> _Task brief_: Pictures stay out of the copy; restate everything else in the material exactly.

> _Data_:

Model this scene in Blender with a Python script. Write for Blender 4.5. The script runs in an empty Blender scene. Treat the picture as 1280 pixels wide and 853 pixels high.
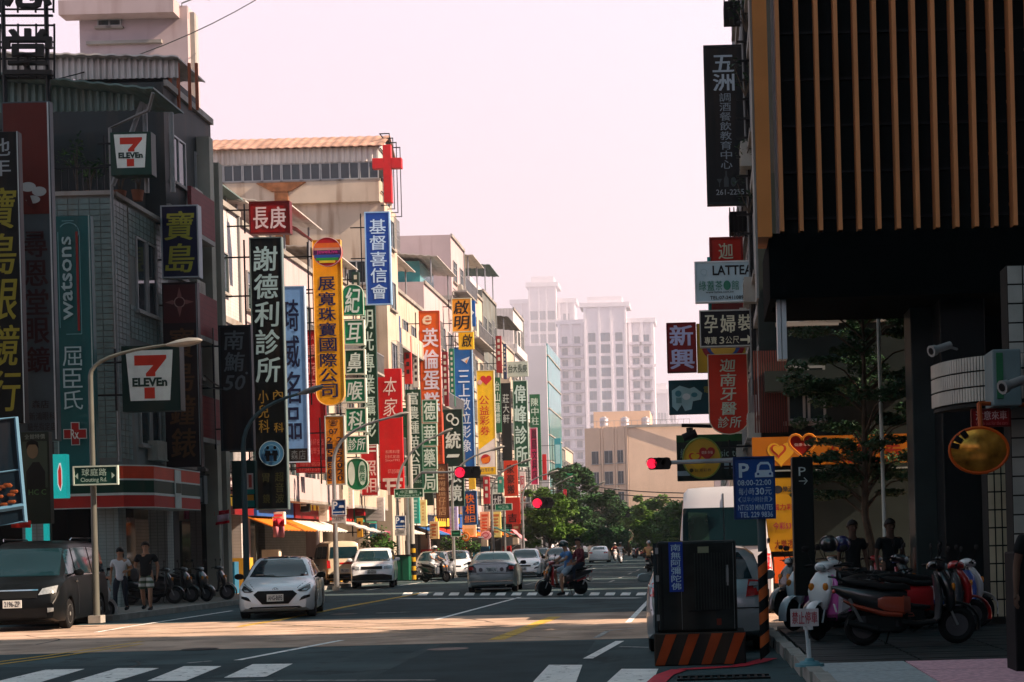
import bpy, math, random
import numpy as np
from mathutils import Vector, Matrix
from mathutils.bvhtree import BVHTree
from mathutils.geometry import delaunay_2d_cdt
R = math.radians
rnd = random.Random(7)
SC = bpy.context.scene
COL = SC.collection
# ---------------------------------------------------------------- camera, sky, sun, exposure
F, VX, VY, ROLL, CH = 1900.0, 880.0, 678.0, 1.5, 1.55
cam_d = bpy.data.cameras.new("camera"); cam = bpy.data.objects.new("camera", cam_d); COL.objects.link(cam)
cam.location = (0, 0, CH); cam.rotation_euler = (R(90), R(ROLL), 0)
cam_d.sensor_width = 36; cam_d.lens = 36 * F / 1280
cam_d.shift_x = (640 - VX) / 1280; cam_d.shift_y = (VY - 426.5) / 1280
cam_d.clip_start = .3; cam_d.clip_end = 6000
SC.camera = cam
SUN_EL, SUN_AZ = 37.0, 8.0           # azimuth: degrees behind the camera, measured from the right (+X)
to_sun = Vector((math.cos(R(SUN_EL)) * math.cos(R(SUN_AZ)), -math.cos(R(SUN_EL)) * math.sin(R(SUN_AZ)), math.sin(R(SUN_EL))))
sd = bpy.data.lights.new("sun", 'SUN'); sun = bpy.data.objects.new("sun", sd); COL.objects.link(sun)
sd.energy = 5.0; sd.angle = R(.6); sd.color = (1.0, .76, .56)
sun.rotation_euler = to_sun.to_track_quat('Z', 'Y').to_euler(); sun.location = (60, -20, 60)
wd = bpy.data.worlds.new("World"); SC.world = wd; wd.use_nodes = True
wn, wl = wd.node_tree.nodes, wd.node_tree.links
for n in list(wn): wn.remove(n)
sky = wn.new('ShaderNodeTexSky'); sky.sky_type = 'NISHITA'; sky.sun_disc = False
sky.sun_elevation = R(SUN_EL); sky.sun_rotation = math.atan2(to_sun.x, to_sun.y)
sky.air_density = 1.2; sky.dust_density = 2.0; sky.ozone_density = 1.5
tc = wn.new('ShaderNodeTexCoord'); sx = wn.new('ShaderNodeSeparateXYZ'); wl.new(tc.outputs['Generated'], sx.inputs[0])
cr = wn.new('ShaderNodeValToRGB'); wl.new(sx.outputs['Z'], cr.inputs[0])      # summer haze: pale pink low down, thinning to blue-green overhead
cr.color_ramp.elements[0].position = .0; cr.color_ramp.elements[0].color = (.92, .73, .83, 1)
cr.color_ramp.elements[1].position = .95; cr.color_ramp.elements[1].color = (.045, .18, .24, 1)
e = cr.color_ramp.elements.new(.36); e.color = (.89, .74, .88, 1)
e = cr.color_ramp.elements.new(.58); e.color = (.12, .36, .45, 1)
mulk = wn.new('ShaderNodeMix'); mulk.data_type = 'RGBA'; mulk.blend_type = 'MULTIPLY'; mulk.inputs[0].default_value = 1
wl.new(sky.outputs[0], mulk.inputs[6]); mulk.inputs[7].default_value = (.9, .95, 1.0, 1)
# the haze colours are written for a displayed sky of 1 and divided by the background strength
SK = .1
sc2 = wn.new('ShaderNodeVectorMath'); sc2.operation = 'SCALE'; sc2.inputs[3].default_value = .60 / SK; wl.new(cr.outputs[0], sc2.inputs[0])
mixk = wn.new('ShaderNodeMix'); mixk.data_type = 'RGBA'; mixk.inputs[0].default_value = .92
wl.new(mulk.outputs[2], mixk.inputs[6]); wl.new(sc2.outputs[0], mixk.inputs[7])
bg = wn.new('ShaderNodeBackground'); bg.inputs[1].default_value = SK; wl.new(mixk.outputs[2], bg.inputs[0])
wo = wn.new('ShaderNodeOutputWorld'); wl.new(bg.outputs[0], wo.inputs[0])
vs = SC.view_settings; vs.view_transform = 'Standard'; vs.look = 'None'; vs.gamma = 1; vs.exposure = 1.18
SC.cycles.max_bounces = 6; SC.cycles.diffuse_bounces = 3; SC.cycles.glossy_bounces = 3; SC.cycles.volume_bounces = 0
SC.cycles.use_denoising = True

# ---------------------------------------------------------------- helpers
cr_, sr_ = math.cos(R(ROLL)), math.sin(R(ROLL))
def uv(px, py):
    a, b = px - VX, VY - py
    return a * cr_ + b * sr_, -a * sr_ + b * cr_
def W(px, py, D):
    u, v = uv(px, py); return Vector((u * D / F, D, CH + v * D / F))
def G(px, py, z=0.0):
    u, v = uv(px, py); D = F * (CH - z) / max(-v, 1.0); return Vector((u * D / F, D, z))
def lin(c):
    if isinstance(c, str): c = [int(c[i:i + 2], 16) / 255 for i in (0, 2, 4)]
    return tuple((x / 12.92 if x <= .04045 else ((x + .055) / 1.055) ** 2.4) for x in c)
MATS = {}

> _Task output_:
Model this scene in Blender with a Python script. Write for Blender 4.5. The script runs in an empty Blender scene. Treat the picture as 1280 pixels wide and 853 pixels high.
import bpy, math, random
import numpy as np
from mathutils import Vector, Matrix
from mathutils.bvhtree import BVHTree
from mathutils.geometry import delaunay_2d_cdt
R = math.radians
rnd = random.Random(7)
SC = bpy.context.scene
COL = SC.collection
# ---------------------------------------------------------------- camera, sky, sun, exposure
F, VX, VY, ROLL, CH = 1900.0, 880.0, 678.0, 1.5, 1.55
cam_d = bpy.data.cameras.new("camera"); cam = bpy.data.objects.new("camera", cam_d); COL.objects.link(cam)
cam.location = (0, 0, CH); cam.rotation_euler = (R(90), R(ROLL), 0)
cam_d.sensor_width = 36; cam_d.lens = 36 * F / 1280
cam_d.shift_x = (640 - VX) / 1280; cam_d.shift_y = (VY - 426.5) / 1280
cam_d.clip_start = .3; cam_d.clip_end = 6000
SC.camera = cam
SUN_EL, SUN_AZ = 37.0, 8.0           # azimuth: degrees behind the camera, measured from the right (+X)
to_sun = Vector((math.cos(R(SUN_EL)) * math.cos(R(SUN_AZ)), -math.cos(R(SUN_EL)) * math.sin(R(SUN_AZ)), math.sin(R(SUN_EL))))
sd = bpy.data.lights.new("sun", 'SUN'); sun = bpy.data.objects.new("sun", sd); COL.objects.link(sun)
sd.energy = 5.0; sd.angle = R(.6); sd.color = (1.0, .76, .56)
sun.rotation_euler = to_sun.to_track_quat('Z', 'Y').to_euler(); sun.location = (60, -20, 60)
wd = bpy.data.worlds.new("World"); SC.world = wd; wd.use_nodes = True
wn, wl = wd.node_tree.nodes, wd.node_tree.links
for n in list(wn): wn.remove(n)
sky = wn.new('ShaderNodeTexSky'); sky.sky_type = 'NISHITA'; sky.sun_disc = False
sky.sun_elevation = R(SUN_EL); sky.sun_rotation = math.atan2(to_sun.x, to_sun.y)
sky.air_density = 1.2; sky.dust_density = 2.0; sky.ozone_density = 1.5
tc = wn.new('ShaderNodeTexCoord'); sx = wn.new('ShaderNodeSeparateXYZ'); wl.new(tc.outputs['Generated'], sx.inputs[0])
cr = wn.new('ShaderNodeValToRGB'); wl.new(sx.outputs['Z'], cr.inputs[0])      # summer haze: pale pink low down, thinning to blue-green overhead
cr.color_ramp.elements[0].position = .0; cr.color_ramp.elements[0].color = (.92, .73, .83, 1)
cr.color_ramp.elements[1].position = .95; cr.color_ramp.elements[1].color = (.045, .18, .24, 1)
e = cr.color_ramp.elements.new(.36); e.color = (.89, .74, .88, 1)
e = cr.color_ramp.elements.new(.58); e.color = (.12, .36, .45, 1)
mulk = wn.new('ShaderNodeMix'); mulk.data_type = 'RGBA'; mulk.blend_type = 'MULTIPLY'; mulk.inputs[0].default_value = 1
wl.new(sky.outputs[0], mulk.inputs[6]); mulk.inputs[7].default_value = (.9, .95, 1.0, 1)
# the haze colours are written for a displayed sky of 1 and divided by the background strength
SK = .1
sc2 = wn.new('ShaderNodeVectorMath'); sc2.operation = 'SCALE'; sc2.inputs[3].default_value = .60 / SK; wl.new(cr.outputs[0], sc2.inputs[0])
mixk = wn.new('ShaderNodeMix'); mixk.data_type = 'RGBA'; mixk.inputs[0].default_value = .92
wl.new(mulk.outputs[2], mixk.inputs[6]); wl.new(sc2.outputs[0], mixk.inputs[7])
bg = wn.new('ShaderNodeBackground'); bg.inputs[1].default_value = SK; wl.new(mixk.outputs[2], bg.inputs[0])
wo = wn.new('ShaderNodeOutputWorld'); wl.new(bg.outputs[0], wo.inputs[0])
vs = SC.view_settings; vs.view_transform = 'Standard'; vs.look = 'None'; vs.gamma = 1; vs.exposure = 1.18
SC.cycles.max_bounces = 6; SC.cycles.diffuse_bounces = 3; SC.cycles.glossy_bounces = 3; SC.cycles.volume_bounces = 0
SC.cycles.use_denoising = True

# ---------------------------------------------------------------- helpers
cr_, sr_ = math.cos(R(ROLL)), math.sin(R(ROLL))
def uv(px, py):
    a, b = px - VX, VY - py
    return a * cr_ + b * sr_, -a * sr_ + b * cr_
def W(px, py, D):
    u, v = uv(px, py); return Vector((u * D / F, D, CH + v * D / F))
def G(px, py, z=0.0):
    u, v = uv(px, py); D = F * (CH - z) / max(-v, 1.0); return Vector((u * D / F, D, z))
def lin(c):
    if isinstance(c, str): c = [int(c[i:i + 2], 16) / 255 for i in (0, 2, 4)]
    return tuple((x / 12.92 if x <= .04045 else ((x + .055) / 1.055) ** 2.4) for x in c)
MATS = {}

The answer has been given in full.